Quand on analyse les médias, on a parfois l’impression que lorsque l’on parle de culture, on se limite au côté artistique de celle-ci. Il faudrait la promouvoir, la subventionner, la favoriser, et l’intégrer dans la tête de toute personne. On galvaude le terme culture à la sauce du terme « changement » en politique. Quand on parle de la culture, les phrases sont souvent aussi creuses que celles d’un discours politique.

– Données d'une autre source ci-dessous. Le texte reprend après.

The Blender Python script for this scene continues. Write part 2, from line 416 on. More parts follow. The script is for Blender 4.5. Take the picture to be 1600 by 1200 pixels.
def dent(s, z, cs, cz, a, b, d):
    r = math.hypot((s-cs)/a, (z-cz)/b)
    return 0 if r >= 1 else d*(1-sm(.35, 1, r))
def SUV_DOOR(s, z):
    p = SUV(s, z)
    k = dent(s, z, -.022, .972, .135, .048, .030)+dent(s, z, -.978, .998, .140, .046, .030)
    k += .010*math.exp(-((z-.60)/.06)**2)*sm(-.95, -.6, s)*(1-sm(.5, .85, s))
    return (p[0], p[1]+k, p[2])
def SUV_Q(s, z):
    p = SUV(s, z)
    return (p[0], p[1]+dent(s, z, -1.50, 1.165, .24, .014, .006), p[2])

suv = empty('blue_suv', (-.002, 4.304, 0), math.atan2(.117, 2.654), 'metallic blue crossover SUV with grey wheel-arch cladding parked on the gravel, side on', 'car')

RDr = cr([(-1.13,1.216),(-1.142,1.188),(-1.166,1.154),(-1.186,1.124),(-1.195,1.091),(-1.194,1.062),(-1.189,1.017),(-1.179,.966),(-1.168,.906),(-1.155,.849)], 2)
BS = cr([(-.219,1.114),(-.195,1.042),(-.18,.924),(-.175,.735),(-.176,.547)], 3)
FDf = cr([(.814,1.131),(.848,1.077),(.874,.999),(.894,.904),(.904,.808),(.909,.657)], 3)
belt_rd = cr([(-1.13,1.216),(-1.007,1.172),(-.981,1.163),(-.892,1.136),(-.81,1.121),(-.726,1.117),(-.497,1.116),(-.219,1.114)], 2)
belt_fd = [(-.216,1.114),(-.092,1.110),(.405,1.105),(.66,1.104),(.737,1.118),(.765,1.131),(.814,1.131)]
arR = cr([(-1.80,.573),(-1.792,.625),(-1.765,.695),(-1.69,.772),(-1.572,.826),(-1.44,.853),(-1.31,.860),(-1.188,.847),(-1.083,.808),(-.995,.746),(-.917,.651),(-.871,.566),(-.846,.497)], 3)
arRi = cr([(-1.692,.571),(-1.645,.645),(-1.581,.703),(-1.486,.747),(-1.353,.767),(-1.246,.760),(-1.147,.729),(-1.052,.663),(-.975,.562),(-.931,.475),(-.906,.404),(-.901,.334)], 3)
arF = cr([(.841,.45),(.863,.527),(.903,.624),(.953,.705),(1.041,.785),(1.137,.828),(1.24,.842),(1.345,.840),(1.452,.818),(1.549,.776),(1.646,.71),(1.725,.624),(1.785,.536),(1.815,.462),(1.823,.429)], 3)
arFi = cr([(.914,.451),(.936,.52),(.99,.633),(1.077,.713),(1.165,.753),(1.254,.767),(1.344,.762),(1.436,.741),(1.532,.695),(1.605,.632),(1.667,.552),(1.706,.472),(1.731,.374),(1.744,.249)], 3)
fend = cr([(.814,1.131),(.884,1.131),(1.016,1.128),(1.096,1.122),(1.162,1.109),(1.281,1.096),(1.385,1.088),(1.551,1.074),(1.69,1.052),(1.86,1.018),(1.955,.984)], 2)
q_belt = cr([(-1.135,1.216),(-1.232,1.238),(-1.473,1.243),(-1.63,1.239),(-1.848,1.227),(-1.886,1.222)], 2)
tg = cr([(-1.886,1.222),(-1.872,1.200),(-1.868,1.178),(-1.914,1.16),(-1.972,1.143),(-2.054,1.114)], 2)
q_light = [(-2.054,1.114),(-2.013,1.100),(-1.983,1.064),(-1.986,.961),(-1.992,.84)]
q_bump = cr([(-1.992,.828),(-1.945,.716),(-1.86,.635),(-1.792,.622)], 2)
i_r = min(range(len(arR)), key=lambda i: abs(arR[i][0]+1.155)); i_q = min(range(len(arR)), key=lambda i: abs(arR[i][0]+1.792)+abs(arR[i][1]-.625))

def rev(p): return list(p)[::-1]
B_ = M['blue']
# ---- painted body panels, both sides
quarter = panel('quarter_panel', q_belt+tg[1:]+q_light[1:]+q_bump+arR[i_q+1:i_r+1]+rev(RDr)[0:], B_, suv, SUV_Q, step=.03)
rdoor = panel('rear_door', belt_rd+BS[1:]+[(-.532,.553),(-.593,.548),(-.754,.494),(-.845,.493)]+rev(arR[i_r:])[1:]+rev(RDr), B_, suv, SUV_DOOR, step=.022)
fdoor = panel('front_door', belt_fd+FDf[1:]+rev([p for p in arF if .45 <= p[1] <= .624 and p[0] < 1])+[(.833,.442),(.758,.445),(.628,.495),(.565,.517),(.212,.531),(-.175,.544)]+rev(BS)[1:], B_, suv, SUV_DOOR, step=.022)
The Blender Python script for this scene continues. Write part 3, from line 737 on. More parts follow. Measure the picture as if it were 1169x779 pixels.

Les artistes utilisent souvent la nécessité de promouvoir la culture pour soutenir leur raison d’être et leurs intérêts économiques. Comme un enseignant parle du futur des enfants pour monnayer ses conditions salariales. La culture est dans toutes les langues et dans tous les gestes d’une population. Elle n’est pas qu’artistique ou littéraire. Elle est aussi politique, économique ou scientifique. On ne peut pas tout savoir ni tout connaître : c’est ce qu’il y a de beau de notre passage sur Terre. Il faut éventuellement accepter cet état de fait.

Quand deux intellectuels masturbent leur ego en riant du fait que telle personne ne connaît pas l’œuvre d’Atom Egoyan, de Robert Lepage ou de Félix Leclerc, ils ne réalisent pas qu’ils rient d’eux même d’une autre façon. Deux banquiers pourraient renverser la vapeur en leur demandant ce qu’ils pensent de l’évolution de la politique monétaire de la FED sous les règnes de Greenspan, Bernanke et Yellen. Pendant ce temps, un étudiant de cégep en sciences pourrait demander à ces mêmes personnes d’expliquer les fonctions de la mitochondrie, de l’ARN messager et de la membrane cytoplasmique.

Cette petite démonstration illustre bien un fait : on peut être cultivé dans un domaine, mais être un parfait inculte dans un autre. Mépriser quelqu’un pour son manque de connaissances dans le domaine A revient à accepter de se faire démolir dans un domaine B. Par contre, dans le monde des médias, il y a ce lieu commun de la hiérarchisation des cultures. Ainsi, on mettra à l’avant plan ce que pense un réalisateur, un auteur de fiction, un acteur, un comédien, un humoriste ou un animateur. On supportera le tout avec des philosophes, des sociologues ou des historiens. On limitera les intervenants du domaine scientifique ou économique en décidant d’avance que ces types de cultures sont d’une importance inférieure et qu’il est normal de trouver celles-ci arides et plates. Combien de fois ai-je entendu « le public ne comprendra pas » ou « ça n’intéresse personne ». L’auteur de ces affirmations est donc en train d’extrapoler ce qu’il aime ou désire dans la tête des Québécois par son filtre personnel. On invitera Marie Laberge ou Michel Tremblay en vénérant leur œuvre, tout en laissant Louise Tremblay-D’Essiambre dans l’ombre même avec ses millions de livres vendus. La preuve, avant de lire ce texte, connaissiez-vous Louise Tremblay-D’Essiambre? Non? Comme moi, il y a quelques mois. C’est en écrivant un livre pour la même maison d’édition de cette dernière que j’ai saisi la réalité : le milieu médiatique décide ce qui mérite d’être discuté. Cela explique pourquoi un chanteur country roulant sa bosse depuis des décennies demeure inconnu du grand public. On a décidé que l’artiste pop de talent moyen à la musique criarde méritait plus d’attention (surtout si on parle de son bébé à venir dans la revue à potins) que celui roulant sa bosse du monde musical parallèle depuis des décennies. On a en quelque sorte hiérarchisé la culture avec un grand K.

Il n’y a pas de mérite à avoir lu Chomsky plus qu’un livre de recettes de Ricardo. Surtout si la lecture de l’œuvre était obligatoire dans ton cursus scolaire. Ne pas accorder du temps à certaines lectures ou pièces de théâtre n’est pas un mal. Il n’y a pas de produit culturel qui mérite de se prosterner devant un auteur et d’en mépriser un autre. La diversité fait partie de la société et si chacun mangeait toujours à la même table, on vivrait dans une population convenue en manque de vitamine B12. Ne pas avoir vu un film de Xavier Dolan n’est pas plus méprisable que ne pas avoir vu ou lu la série Harry Potter. Le temps est limité, à chacun sa route.

Au numéro de la culture générale, la majorité des gens peuvent être invités à un dîner de cons : il faut juste s’assurer que le con soit cultivé dans un autre domaine ou champ d’intérêt que le sien. On est tous le con de quelqu’un, parce que l’on est humain. Je suis, tu es, il est, nous sommes, vous êtes, ils « cons ».